──────── GIVEN INFORMATION ────────

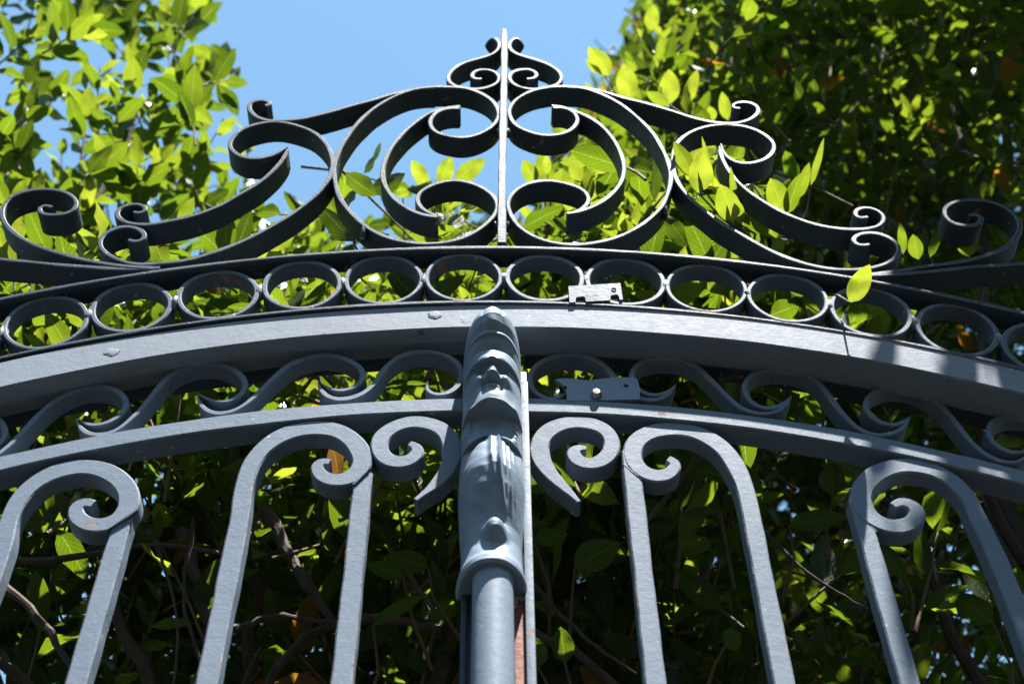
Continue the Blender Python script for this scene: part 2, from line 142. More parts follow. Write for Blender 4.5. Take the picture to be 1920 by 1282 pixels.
def paint_material(name, base_a, base_b, rust=0.625, rough=0.52, brush=(8, 8, 160), chips=0.74, spec=0.16, bstr=0.55, stk=0.5):
    m, n, l, p = new_mat(name)
    tc = n.new('ShaderNodeTexCoord').outputs['Object']
    big = tex_noise(n, l, tc, 9, 4)
    fine = tex_noise(n, l, tc, 240, 3)
    mid = tex_noise(n, l, tc, 55, 5, 0.65)
    streak = tex_noise(n, l, mapping(n, l, tc, brush), 6, 4, 0.6)
    c = mixc(n, l, big, base_a, base_b)
    c = mixc(n, l, ramp(n, l, streak, [(0.35, (0, 0, 0)), (0.7, (1, 1, 1))]), c, mixc(n, l, 0.22, c, mixc(n, l, 1.0, c, (1.4, 1.35, 1.3), 'MULTIPLY')), 'MIX')
    # dark specks where the paint has pitted, and rusty chips
    speck = ramp(n, l, mid, [(0.66, (0, 0, 0)), (0.72, (1, 1, 1))])
    c = mixc(n, l, mathn(n, l, 'MULTIPLY', speck, 0.55), c, (0.03, 0.03, 0.033))
    r1 = tex_noise(n, l, tc, 14, 6, 0.7, 0.6); r2 = tex_noise(n, l, tc, 130, 4, 0.7)
    rr = mathn(n, l, 'ADD', mathn(n, l, 'MULTIPLY', r1, 0.75), mathn(n, l, 'MULTIPLY', r2, 0.25))
    rm = ramp(n, l, rr, [(rust-0.02, (0, 0, 0)), (rust+0.03, (1, 1, 1))])
    c = mixc(n, l, rm, c, mixc(n, l, r2, (0.19, 0.085, 0.05), (0.30, 0.20, 0.15)))
    wh = ramp(n, l, tex_noise(n, l, mapping(n, l, tc, (1, 1, 1), (1, 2, 3)), 90, 3, 0.5), [(chips-0.03, (0, 0, 0)), (chips, (1, 1, 1))])
    c = mixc(n, l, mathn(n, l, 'MULTIPLY', wh, 0.6), c, (0.45, 0.455, 0.46))
    l.new(c, p.inputs['Base Color'])
    rg = mathn(n, l, 'ADD', mathn(n, l, 'MULTIPLY', mid, 0.22), rough-0.11)
    l.new(mathn(n, l, 'ADD', rg, mathn(n, l, 'MULTIPLY', rm, 0.4)), p.inputs['Roughness'])
    p.inputs['Specular IOR Level'].default_value = spec
    h = mathn(n, l, 'ADD', mathn(n, l, 'MULTIPLY', streak, stk), mathn(n, l, 'MULTIPLY', mid, 1.1))
    h = mathn(n, l, 'ADD', h, mathn(n, l, 'MULTIPLY', fine, 0.35))
    h = mathn(n, l, 'SUBTRACT', h, mathn(n, l, 'MULTIPLY', speck, 0.8))
    b = n.new('ShaderNodeBump'); b.inputs['Strength'].default_value = bstr; b.inputs['Distance'].default_value = 0.0012
    l.new(h, b.inputs['Height']); l.new(b.outputs[0], p.inputs['Normal'])
    return m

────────

TASK DIRECTIONS |
Copy each line in full and exactly, omitting any picture.

FINISHED ANSWER |
Continue the Blender Python script for this scene: part 2, from line 142. More parts follow. Write for Blender 4.5. Take the picture to be 1920 by 1282 pixels.
def paint_material(name, base_a, base_b, rust=0.625, rough=0.52, brush=(8, 8, 160), chips=0.74, spec=0.16, bstr=0.55, stk=0.5):
    m, n, l, p = new_mat(name)
    tc = n.new('ShaderNodeTexCoord').outputs['Object']
    big = tex_noise(n, l, tc, 9, 4)
    fine = tex_noise(n, l, tc, 240, 3)
    mid = tex_noise(n, l, tc, 55, 5, 0.65)
    streak = tex_noise(n, l, mapping(n, l, tc, brush), 6, 4, 0.6)
    c = mixc(n, l, big, base_a, base_b)
    c = mixc(n, l, ramp(n, l, streak, [(0.35, (0, 0, 0)), (0.7, (1, 1, 1))]), c, mixc(n, l, 0.22, c, mixc(n, l, 1.0, c, (1.4, 1.35, 1.3), 'MULTIPLY')), 'MIX')
    # dark specks where the paint has pitted, and rusty chips
    speck = ramp(n, l, mid, [(0.66, (0, 0, 0)), (0.72, (1, 1, 1))])
    c = mixc(n, l, mathn(n, l, 'MULTIPLY', speck, 0.55), c, (0.03, 0.03, 0.033))
    r1 = tex_noise(n, l, tc, 14, 6, 0.7, 0.6); r2 = tex_noise(n, l, tc, 130, 4, 0.7)
    rr = mathn(n, l, 'ADD', mathn(n, l, 'MULTIPLY', r1, 0.75), mathn(n, l, 'MULTIPLY', r2, 0.25))
    rm = ramp(n, l, rr, [(rust-0.02, (0, 0, 0)), (rust+0.03, (1, 1, 1))])
    c = mixc(n, l, rm, c, mixc(n, l, r2, (0.19, 0.085, 0.05), (0.30, 0.20, 0.15)))
    wh = ramp(n, l, tex_noise(n, l, mapping(n, l, tc, (1, 1, 1), (1, 2, 3)), 90, 3, 0.5), [(chips-0.03, (0, 0, 0)), (chips, (1, 1, 1))])
    c = mixc(n, l, mathn(n, l, 'MULTIPLY', wh, 0.6), c, (0.45, 0.455, 0.46))
    l.new(c, p.inputs['Base Color'])
    rg = mathn(n, l, 'ADD', mathn(n, l, 'MULTIPLY', mid, 0.22), rough-0.11)
    l.new(mathn(n, l, 'ADD', rg, mathn(n, l, 'MULTIPLY', rm, 0.4)), p.inputs['Roughness'])
    p.inputs['Specular IOR Level'].default_value = spec
    h = mathn(n, l, 'ADD', mathn(n, l, 'MULTIPLY', streak, stk), mathn(n, l, 'MULTIPLY', mid, 1.1))
    h = mathn(n, l, 'ADD', h, mathn(n, l, 'MULTIPLY', fine, 0.35))
    h = mathn(n, l, 'SUBTRACT', h, mathn(n, l, 'MULTIPLY', speck, 0.8))
    b = n.new('ShaderNodeBump'); b.inputs['Strength'].default_value = bstr; b.inputs['Distance'].default_value = 0.0012
    l.new(h, b.inputs['Height']); l.new(b.outputs[0], p.inputs['Normal'])
    return m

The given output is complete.